Merton Winter Night Shelter helps rough sleepers through the coldest months

The Merton Night Shelter has been running for eight years now at faith venues across Merton borough, serving homeless people over the coldest months. Run as a partner project of the  YMCA St Paul’s Group (an association of YMCAs serving young people and communities across London), it’s supported by the Wimbledon Foundation and Merton Council.

YMCA Project Coordinator Nicki Zisman allocates 14 places at the Merton Night Shelter to people who are either referred by partner agencies or who have self-referred. Many people are referred via the Merton Faith in Action Homeless Project. Valerie (main picture) is the only female guest at the shelter and has her own private space allocated. She is Hungarian and speaks little English, so YMCA staff communicate with her via Google translate.

Beds are set up at the Merton Night Shelter venues where the guests are also provided with a hot dinner, and depending on the venue, a shower too.
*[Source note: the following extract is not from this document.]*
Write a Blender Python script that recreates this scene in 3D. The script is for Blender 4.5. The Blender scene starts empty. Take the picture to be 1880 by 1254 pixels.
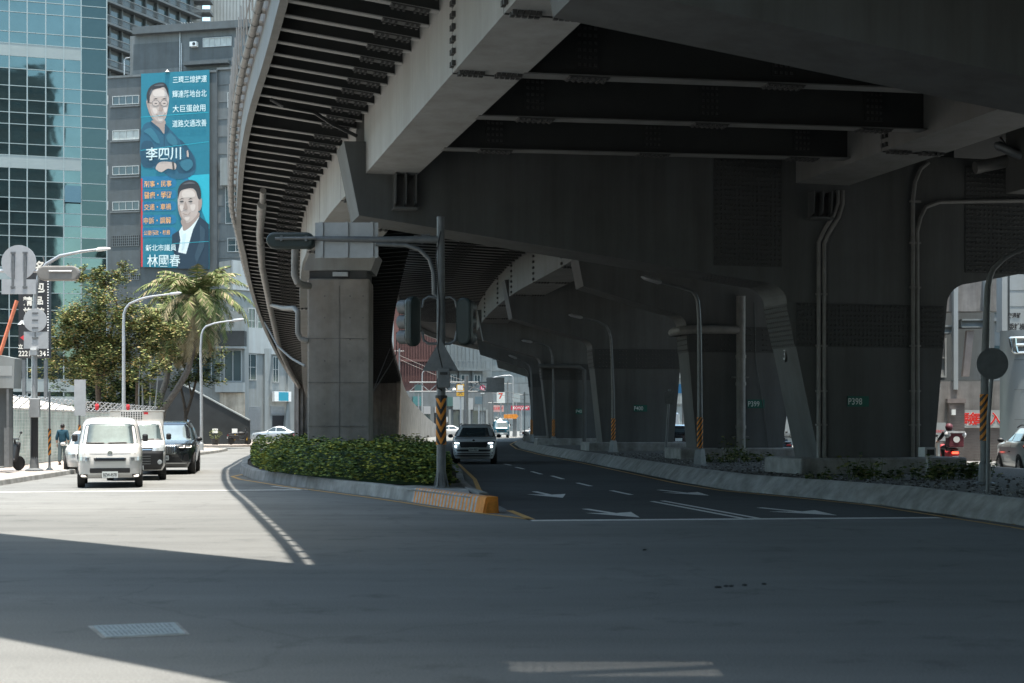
import bpy, math, random
from mathutils import Vector, Matrix
random.seed(7)
SC = bpy.context.scene
# ------------------------------------------------------------------ camera, sky, sun, exposure
F = 2611.0                      # focal length in photo pixels (50 mm on 36 mm)
EYE = 1.7
HOR = 777.0
cam_d = bpy.data.cameras.new('camera')
cam = bpy.data.objects.new('camera', cam_d)
SC.collection.objects.link(cam)
cam.location = (0, 0, EYE)
cam.rotation_euler = (math.radians(90), 0, 0)
cam_d.lens = 50; cam_d.sensor_width = 36
cam_d.shift_y = (HOR - 627) / 1880
cam_d.clip_end = 4000
cam_d.dof.use_dof = True
cam_d.dof.focus_distance = 46
cam_d.dof.aperture_fstop = 2.6
SC.camera = cam

SUN_EL, SUN_AZ = math.radians(83), math.radians(157)
world = bpy.data.worlds.new('World'); SC.world = world
world.use_nodes = True
wn = world.node_tree.nodes; wl = world.node_tree.links
sky = wn.new('ShaderNodeTexSky'); sky.sky_type = 'NISHITA'; sky.sun_disc = False
sky.sun_elevation = SUN_EL; sky.sun_rotation = SUN_AZ
sky.air_density = 1.0; sky.dust_density = 1.6; sky.ozone_density = 2.0
tint = wn.new('ShaderNodeMixRGB'); tint.blend_type = 'MULTIPLY'; tint.inputs[0].default_value = 1.0
tint.inputs[2].default_value = (1.0, 1.03, 0.86, 1)       # sky light tinted less blue to set the tone of the shade
wl.new(sky.outputs[0], tint.inputs[1]); wl.new(tint.outputs[0], wn['Background'].inputs[0])
wn['Background'].inputs[1].default_value = 0.15
sun_d = bpy.data.lights.new('sun', 'SUN'); sun_d.energy = 2.85; sun_d.angle = math.radians(0.53)
sun_d.color = (1.0, 0.93, 0.84)
sun = bpy.data.objects.new('sun', sun_d); SC.collection.objects.link(sun)
sv = Vector((math.cos(SUN_EL) * math.sin(SUN_AZ), math.cos(SUN_EL) * math.cos(SUN_AZ), math.sin(SUN_EL)))
sun.rotation_euler = (-sv).to_track_quat('-Z', 'Y').to_euler()
SC.view_settings.view_transform = 'Standard'
SC.view_settings.look = 'None'
SC.view_settings.exposure = 1.85
SC.view_settings.gamma = 1.0
SC.cycles.max_bounces = 6
SC.cycles.diffuse_bounces = 4
SC.cycles.transparent_max_bounces = 8
SC.cycles.use_denoising = True

# ------------------------------------------------------------------ helpers
def A(px, py, d):
    'the point that stands d metres ahead and shows at photo pixel px, py'
    return Vector(((px - 940) * d / F, d, EYE + (HOR - py) * d / F))
def G(px, py, z=0.0):
    'the point of the level z that shows at photo pixel px, py'
    return A(px, py, (EYE - z) * F / (py - HOR))
def V(*a): return Vector(a)
def lerp(a, b, t): return a + (b - a) * t
def table(tb):
    ks = sorted(tb)
    def f(d):
        if d <= ks[0]:
            s = (tb[ks[1]] - tb[ks[0]]) / (ks[1] - ks[0]); return tb[ks[0]] + s * (d - ks[0])
        if d >= ks[-1]:
            s = (tb[ks[-1]] - tb[ks[-2]]) / (ks[-1] - ks[-2]); return tb[ks[-1]] + s * (d - ks[-1])
        for i in range(len(ks) - 1):
            if ks[i] <= d <= ks[i + 1]:
                k0, k1 = ks[i], ks[i + 1]; h = k1 - k0
                def sl(j):
                    a, b = max(0, j - 1), min(len(ks) - 1, j + 1)
                    return (tb[ks[b]] - tb[ks[a]]) / (ks[b] - ks[a])
                t = (d - k0) / h; t2, t3 = t * t, t * t * t
                return ((2*t3 - 3*t2 + 1) * tb[k0] + (t3 - 2*t2 + t) * h * sl(i)
                        + (-2*t3 + 3*t2) * tb[k1] + (t3 - t2) * h * sl(i + 1))
    return f
def frange(a, b, st):
    n = max(1, int(round((b - a) / st)))
    return [a + (b - a) * i / n for i in range(n + 1)]

class MB:
    def __init__(s): s.v = []; s.f = []; s.m = []
    def add(s, vs, fs, mat=0):
        o = len(s.v); s.v += [Vector(p) for p in vs]
        for f in fs: s.f.append([i + o for i in f]); s.m.append(mat)
        return s
    def box(s, c, sz, rz=0.0, mat=0, R=None):
        hx, hy, hz = sz[0] / 2, sz[1] / 2, sz[2] / 2
        M = R if R is not None else Matrix.Rotation(rz, 3, 'Z')
        c = Vector(c)
        vs = [c + M @ Vector((x * hx, y * hy, z * hz)) for z in (-1, 1) for y in (-1, 1) for x in (-1, 1)]
        return s.add(vs, [(0, 2, 3, 1), (4, 5, 7, 6), (0, 1, 5, 4), (2, 6, 7, 3), (0, 4, 6, 2), (1, 3, 7, 5)], mat)
    def ext(s, pts, vec, mat=0):
        'closed outline pts swept along vec'
        n = len(pts); vec = Vector(vec); a = [Vector(p) for p in pts]; b = [p + vec for p in a]
        nrm = Vector((0, 0, 0))
        for i in range(n):
            nrm += a[i].cross(a[(i + 1) % n])
        if nrm.dot(vec) > 0: a.reverse(); b.reverse()
        fs = [tuple(range(n)), tuple(range(2 * n - 1, n - 1, -1))]
        for i in range(n):
            j = (i + 1) % n; fs.append((i, n + i, n + j, j))
        return s.add(a + b, fs, mat)
    def quad(s, a, b, c, d, mat=0): return s.add([a, b, c, d], [(0, 1, 2, 3)], mat)
    def tube(s, path, r, n=8, mat=0, caps=True):
        P = [Vector(p) for p in path]; k = len(P); vs = []; fs = []
        rr = r if isinstance(r, (list, tuple)) else [r] * k
        T = []
        for i in range(k):
            t = P[min(k - 1, i + 1)] - P[max(0, i - 1)]
            T.append(t.normalized() if t.length > 1e-9 else Vector((0, 0, 1)))
        up = Vector((0, 0, 1)) if abs(T[0].z) < 0.9 else Vector((1, 0, 0))
        x = T[0].cross(up).normalized()
        for i in range(k):
            x = (x - T[i] * x.dot(T[i])).normalized(); y = T[i].cross(x)
            for j in range(n):
                a = 2 * math.pi * j / n
                vs.append(P[i] + (x * math.cos(a) + y * math.sin(a)) * rr[i])
        for i in range(k - 1):
            for j in range(n):
                j2 = (j + 1) % n
                fs.append((i * n + j, i * n + j2, (i + 1) * n + j2, (i + 1) * n + j))
        if caps: fs.append(tuple(range(n - 1, -1, -1))); fs.append(tuple((k - 1) * n + j for j in range(n)))
        return s.add(vs, fs, mat)
    def lathe(s, prof, c, n=16, mat=0, M=None):
        c = Vector(c); M = M or Matrix.Identity(3); vs = []; fs = []
        for (r, z) in prof:
            for j in range(n):
                a = 2 * math.pi * j / n
                vs.append(c + M @ Vector((r * math.cos(a), r * math.sin(a), z)))
        k = len(prof)
        for i in range(k - 1):
            for j in range(n):
                j2 = (j + 1) % n
                fs.append((i * n + j, i * n + j2, (i + 1) * n + j2, (i + 1) * n + j))
        fs.append(tuple(range(n - 1, -1, -1))); fs.append(tuple((k - 1) * n + j for j in range(n)))
        return s.add(vs, fs, mat)
    def ball(s, c, rad, mat=0, nu=12, nv=8, M=None):
        prof = []
        rx, ry, rz = rad if isinstance(rad, (list, tuple)) else (rad,) * 3
        D = Matrix.Diagonal((rx, ry, rz)); M = (M @ D) if M is not None else D
        for i in range(nv + 1):
            t = -math.pi / 2 + math.pi * i / nv
            prof.append((max(1e-3, math.cos(t)), math.sin(t)))
        return s.lathe(prof, c, nu, mat, M)
    def sweep(s, path, sec, mat=0, closed=True, caps=True):
        'section points (offset to the right, height) carried along a path'
        P = [Vector(p) for p in path]; k = len(P); m = len(sec); vs = []; fs = []
        for i in range(k):
            t = P[min(k - 1, i + 1)] - P[max(0, i - 1)]; t.z = 0; t.normalize()
            rt = Vector((t.y, -t.x, 0))
            for (o, z) in sec: vs.append(P[i] + rt * o + Vector((0, 0, z)))
        mm = m if closed else m - 1
        for i in range(k - 1):
            for j in range(mm):
                j2 = (j + 1) % m
                fs.append((i * m + j, i * m + j2, (i + 1) * m + j2, (i + 1) * m + j))
        if caps and closed: fs.append(tuple(range(m - 1, -1, -1))); fs.append(tuple((k - 1) * m + j for j in range(m)))
        return s.add(vs, fs, mat)
    def build(s, name, mats, parent=None, smooth=False, bevel=0.0, loc=None, sharp=40):
        if not isinstance(mats, (list, tuple)): mats = [mats]
        lo = Vector([min(p[i] for p in s.v) for i in range(3)]); hi = Vector([max(p[i] for p in s.v) for i in range(3)])
        c = Vector(((lo.x + hi.x) / 2, (lo.y + hi.y) / 2, lo.z)) if loc is None else Vector(loc)
        me = bpy.data.meshes.new(name)
        me.from_pydata([p - c for p in s.v], [], s.f)
        for mt in mats: me.materials.append(mt)
        for p, k in zip(me.polygons, s.m): p.material_index = min(k, len(mats) - 1)
        me.validate(); me.update()
        import bmesh
        bm = bmesh.new(); bm.from_mesh(me)
        bmesh.ops.recalc_face_normals(bm, faces=bm.faces)
        bm.to_mesh(me); bm.free()
        if smooth:
            me.shade_smooth(); me.set_sharp_from_angle(angle=math.radians(sharp))
        o = bpy.data.objects.new(name, me); SC.collection.objects.link(o)
        o.location = c
        if parent is not None:
            w = Vector((0, 0, 0)); q = parent
            while q is not None: w = w + Vector(q.location); q = q.parent
            o.parent = parent; o.location = c - w
        if bevel:
            b = o.modifiers.new('bevel', 'BEVEL'); b.width = bevel; b.segments = 2; b.limit_method = 'ANGLE'
        return o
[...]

Set-ups vary from venue to venue, depending on space. “We have 14 different faith venues hosting which include churches, the synagogue and the mosque, with the Hindu temple providing the food at one of the churches. We will host approximately 35 people over any winter season,” says Nicki.

Polish speaking volunteers help the guests

“Our core purpose is to offer respite over the coldest winter months, but we try to help people  move into accommodation. We register everyone with a GP and try to support with what ever issues are guests need help with.

“Key to the operation are the fantastic volunteers who work on a rota basis to provide a hot evening meal, a safe, warm place to sleep and breakfast each day of the shelter run. The shelter team work with each shelter guest to help them achieve their best possible outcomes”.

Josu Shepherd, clothing volunteer at Wimbledon Synagogue
“This is my seventh year of volunteering. I look after the donated clothes, sorting and arranging them and kitting the guys out. I like to make sure they go away looking the best they can. I love volunteering here. The night shelter is a brilliant example to everyone of how you can work as a community to get people back on their feet. I’m so glad to be part of it.”

Paul Heaver, 61, Winter Night Shelter guest

Paul Heaver, 61, Winter Night Shelter guest
“I lost my job and my home as a chef. It was quite a shock. I had been working since I was 16 so to find myself out of work and living on the streets was very difficult. I just didn’t know who to talk to or where to turn to, to find shelter. Merton Council refused to help me and in the end I went to the police station to try and find help. They suggested I went to the YMCA, who put me in touch with Merton Night Shelter. Luckily for me a space came up for me at the last minute.

“I can’t praise the night shelter enough. All that mattered to me was that I wasn’t going to be sleeping outside – I did it 3 times and couldn’t believe a human body could get that cold.

Volunteers prep the food in the kitchen

The first night I knew I would be sleeping rough I went to the Alexandra Pub in Wimbledon as there is a covered alleyway. I stayed there and it was safe. The Alex staff were kind and told me that the alleyway heaters were still on and staff gave me a coffee in the morning.

“The staff here are local heroes, they work so hard. They are just so friendly – my biggest fear was that people would sneer at me. It gave me faith in humanity again to come here.

“Once of the nice things about the Winter Night Shelter is that it’s multi-faith, I think that’s lovely. My next big thing is to find work. Getting signed into the job centre took me five weeks and four interviews. But there’s no point getting angry with the staff, it’s just the system. It helps that I’m quite placid.”